マーケットプレイス・サービスは、サービスを購入するセラーに「確立された米国のオンライン顧客ベースへのアクセス」をはじめとした「独自の一連のサービス」を提供するもので、オンライン・スーパーストアと同様の参入障壁を有し、アマゾンは同市場の66%以上を獲得していると説明している。

違反行為の柱に挙げた「排他的な反値下げ行為」に関して、アマゾンには、他のストアで自社よりも安く売っているセラーがカートボックスに表示されないようにしたり、より重要なセラー(Amazonブランド登録者)に対してマーケットプレイスからのアカウント削除などの強力な罰則を伴う契約上のしばりを設けるなど、さまざまな戦術を用いているとした。同社には、ネットの価格を常に巡回する価格監視チームがあるという。アマゾンでの購入の大半はカートボックスを通じて行われており、多くのセラーにとってカートボックスは「生存の脅威」と強調した。

訴状に示されたカートボックスの例

また、アマゾンはセラーに値段を下げさせるだけではなく、手数料を年々上げてきた点に言及。値上げを迫られたセラーは、他サイトでも同様の価格にしなければならず、結果として「買い物客はアマゾン以外の場所で買う場合でも、人為的に高い価格に直面することになる」と指摘した。「総合すると、アマゾンの反値引き行為は、両市場の競争を阻害し、競合他社がスケールすることを否定し、セラーに損害を与え、買い物客から低い価格を奪うことによって、アマゾンの独占を維持するのに役立っている」と主張した。

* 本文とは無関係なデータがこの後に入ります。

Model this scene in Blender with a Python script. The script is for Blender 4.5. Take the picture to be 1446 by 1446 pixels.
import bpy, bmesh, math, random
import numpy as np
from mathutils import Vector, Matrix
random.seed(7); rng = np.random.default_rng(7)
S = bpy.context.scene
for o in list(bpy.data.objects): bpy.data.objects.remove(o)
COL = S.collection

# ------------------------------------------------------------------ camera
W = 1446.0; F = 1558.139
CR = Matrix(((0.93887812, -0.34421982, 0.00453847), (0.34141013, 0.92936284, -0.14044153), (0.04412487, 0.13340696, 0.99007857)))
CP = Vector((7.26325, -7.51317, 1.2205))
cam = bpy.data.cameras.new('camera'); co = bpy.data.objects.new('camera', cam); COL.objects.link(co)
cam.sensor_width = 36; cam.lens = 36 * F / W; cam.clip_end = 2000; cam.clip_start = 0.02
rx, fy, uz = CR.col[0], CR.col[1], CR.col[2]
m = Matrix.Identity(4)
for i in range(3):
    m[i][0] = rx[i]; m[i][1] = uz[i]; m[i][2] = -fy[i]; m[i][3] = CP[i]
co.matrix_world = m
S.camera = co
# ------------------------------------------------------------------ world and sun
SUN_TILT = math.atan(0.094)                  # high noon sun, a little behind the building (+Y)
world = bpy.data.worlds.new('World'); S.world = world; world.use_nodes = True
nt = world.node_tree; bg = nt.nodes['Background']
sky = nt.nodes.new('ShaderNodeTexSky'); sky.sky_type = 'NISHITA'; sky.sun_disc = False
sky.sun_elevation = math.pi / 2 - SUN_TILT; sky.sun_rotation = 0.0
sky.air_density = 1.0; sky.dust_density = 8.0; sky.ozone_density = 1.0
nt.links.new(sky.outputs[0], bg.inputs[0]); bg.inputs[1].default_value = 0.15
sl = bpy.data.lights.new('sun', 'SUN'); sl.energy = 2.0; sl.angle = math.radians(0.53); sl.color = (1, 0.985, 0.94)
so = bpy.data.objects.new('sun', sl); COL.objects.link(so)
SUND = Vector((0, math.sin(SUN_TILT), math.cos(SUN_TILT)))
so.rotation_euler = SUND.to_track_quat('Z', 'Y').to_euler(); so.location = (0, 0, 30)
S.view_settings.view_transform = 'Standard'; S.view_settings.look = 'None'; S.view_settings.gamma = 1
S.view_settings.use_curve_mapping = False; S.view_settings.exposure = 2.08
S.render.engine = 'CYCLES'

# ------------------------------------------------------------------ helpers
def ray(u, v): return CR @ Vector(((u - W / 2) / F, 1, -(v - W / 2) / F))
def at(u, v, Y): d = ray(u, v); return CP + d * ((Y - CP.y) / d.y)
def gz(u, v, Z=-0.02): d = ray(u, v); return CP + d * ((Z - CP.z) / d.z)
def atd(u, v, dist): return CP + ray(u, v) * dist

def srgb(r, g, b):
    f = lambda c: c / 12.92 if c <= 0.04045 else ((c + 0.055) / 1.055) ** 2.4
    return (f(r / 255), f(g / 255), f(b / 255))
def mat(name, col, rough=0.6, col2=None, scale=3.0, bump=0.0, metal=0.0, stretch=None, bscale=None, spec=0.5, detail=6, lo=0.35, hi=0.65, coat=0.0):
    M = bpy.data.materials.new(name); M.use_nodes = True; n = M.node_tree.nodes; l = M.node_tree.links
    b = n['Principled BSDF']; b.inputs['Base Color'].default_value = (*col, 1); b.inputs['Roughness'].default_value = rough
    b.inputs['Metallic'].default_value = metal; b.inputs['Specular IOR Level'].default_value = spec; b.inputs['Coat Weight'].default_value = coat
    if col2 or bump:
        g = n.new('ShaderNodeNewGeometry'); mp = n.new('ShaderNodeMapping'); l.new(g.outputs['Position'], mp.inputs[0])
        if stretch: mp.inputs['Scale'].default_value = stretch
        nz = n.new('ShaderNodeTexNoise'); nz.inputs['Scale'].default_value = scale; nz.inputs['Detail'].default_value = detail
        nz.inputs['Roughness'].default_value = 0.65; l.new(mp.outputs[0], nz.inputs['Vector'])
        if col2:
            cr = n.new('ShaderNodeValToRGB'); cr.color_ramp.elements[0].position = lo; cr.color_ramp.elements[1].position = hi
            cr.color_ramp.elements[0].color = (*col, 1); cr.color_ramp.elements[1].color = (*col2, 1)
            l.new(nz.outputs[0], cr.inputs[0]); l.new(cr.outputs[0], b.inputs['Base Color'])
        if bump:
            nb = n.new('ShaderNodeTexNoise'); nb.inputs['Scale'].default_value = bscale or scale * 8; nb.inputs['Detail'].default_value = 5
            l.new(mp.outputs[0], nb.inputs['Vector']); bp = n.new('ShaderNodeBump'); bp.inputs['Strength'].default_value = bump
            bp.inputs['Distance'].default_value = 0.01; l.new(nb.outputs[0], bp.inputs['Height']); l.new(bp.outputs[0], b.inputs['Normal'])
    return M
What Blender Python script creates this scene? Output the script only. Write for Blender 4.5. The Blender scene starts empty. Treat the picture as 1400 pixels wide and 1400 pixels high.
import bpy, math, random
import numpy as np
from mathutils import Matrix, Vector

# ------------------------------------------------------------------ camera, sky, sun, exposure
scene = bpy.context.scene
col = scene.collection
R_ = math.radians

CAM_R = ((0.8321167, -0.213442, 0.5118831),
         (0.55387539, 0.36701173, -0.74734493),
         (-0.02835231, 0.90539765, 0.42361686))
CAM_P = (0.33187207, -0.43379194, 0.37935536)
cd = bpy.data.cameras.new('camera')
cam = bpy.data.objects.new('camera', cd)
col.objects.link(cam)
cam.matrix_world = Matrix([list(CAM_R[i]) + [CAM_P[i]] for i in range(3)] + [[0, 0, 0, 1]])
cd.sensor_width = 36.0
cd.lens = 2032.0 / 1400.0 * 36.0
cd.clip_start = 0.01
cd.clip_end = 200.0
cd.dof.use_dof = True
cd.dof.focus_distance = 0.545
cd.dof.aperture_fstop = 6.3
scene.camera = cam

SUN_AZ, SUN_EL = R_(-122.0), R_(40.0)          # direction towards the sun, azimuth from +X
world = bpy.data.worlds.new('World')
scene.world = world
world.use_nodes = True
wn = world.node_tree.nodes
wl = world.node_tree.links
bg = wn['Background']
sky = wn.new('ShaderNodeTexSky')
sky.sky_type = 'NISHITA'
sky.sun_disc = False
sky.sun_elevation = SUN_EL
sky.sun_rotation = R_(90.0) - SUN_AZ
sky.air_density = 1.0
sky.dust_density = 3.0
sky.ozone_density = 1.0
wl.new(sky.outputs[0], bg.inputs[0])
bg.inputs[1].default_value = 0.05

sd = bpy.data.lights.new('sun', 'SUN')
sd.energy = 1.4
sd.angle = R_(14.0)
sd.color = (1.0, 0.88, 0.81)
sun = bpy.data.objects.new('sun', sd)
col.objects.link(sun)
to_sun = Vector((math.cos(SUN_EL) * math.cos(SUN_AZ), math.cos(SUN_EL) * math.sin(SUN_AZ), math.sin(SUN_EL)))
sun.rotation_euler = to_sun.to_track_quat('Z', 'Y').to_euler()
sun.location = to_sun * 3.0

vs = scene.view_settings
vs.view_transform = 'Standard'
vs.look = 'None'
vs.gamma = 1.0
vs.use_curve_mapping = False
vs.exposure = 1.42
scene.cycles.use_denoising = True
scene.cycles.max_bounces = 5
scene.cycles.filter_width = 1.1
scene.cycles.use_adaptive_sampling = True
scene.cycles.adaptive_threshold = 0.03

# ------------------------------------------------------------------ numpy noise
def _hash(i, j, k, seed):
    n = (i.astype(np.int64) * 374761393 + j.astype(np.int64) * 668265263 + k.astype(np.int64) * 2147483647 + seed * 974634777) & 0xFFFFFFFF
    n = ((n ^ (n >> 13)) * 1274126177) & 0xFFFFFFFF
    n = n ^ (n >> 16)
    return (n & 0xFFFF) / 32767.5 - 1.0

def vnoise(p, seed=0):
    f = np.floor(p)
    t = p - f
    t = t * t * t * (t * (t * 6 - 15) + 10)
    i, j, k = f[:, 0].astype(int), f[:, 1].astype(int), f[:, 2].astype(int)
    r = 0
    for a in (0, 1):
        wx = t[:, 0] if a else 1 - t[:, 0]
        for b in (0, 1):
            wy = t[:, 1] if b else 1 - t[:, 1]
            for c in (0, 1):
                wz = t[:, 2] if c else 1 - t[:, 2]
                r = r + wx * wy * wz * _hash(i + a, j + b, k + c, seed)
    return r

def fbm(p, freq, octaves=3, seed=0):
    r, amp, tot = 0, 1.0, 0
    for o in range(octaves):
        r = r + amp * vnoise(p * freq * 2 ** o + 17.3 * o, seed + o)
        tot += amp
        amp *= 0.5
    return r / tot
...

これに加えて、アマゾンは、FTCが「ファーストパーティ反値下げ戦略」とよぶところの自社販売製品に関するプログラムによっても、セラーおよび他サイトでの値下げ販売を抑制していると指摘した。

「フルフィルメントサービス(FBA)の使用の強制」について、アマゾンの実質的な顧客基盤(プライム)へ完全にアクセスするための前提条件になっていると説明。プライム資格はセラーにとってカートボックス獲得のために重要で、資格を放棄したセラーは事実上、アマゾンのストアフロントから姿が消えると述べた。

FBAはアマゾン以外の注文にも対応しているが、アマゾンの縛りがなければ、より簡単にフルフィルメントが可能な独立した事業者を好むセラーが多いとした上で、「セラーに複数のオンライン・スーパーストアとマーケットプレイスで同じ商品を高く販売させることで、アマゾンはライバル企業が成長し、勢いを獲得し、十分な買い物客を集めてスケールし、有意義に競争する能力を制限している」と主張した。

これらの反競争的な戦術が合わさることで全体的な排除効果が増幅され、アマゾンは「両方の市場を通じた独占力をさらに強化」していると主張した。

訴状では、違法行為の継続を禁止するとともに、再発防止に向けた「構造的救済」を求めた。具体的に示されていないものの、CNBCは構造的救済には、事業の解体や売却などを指す傾向があると伝えている。

アマゾンの2022年の売り上げに占める独立セラーの割合は60%を超えた。非営利団体「Institute for Local Self Reliance」によると、2023年上半期、同社が国内セラーの売上から徴収した手数料は45%に達した。2014年の19%から大幅に増大した。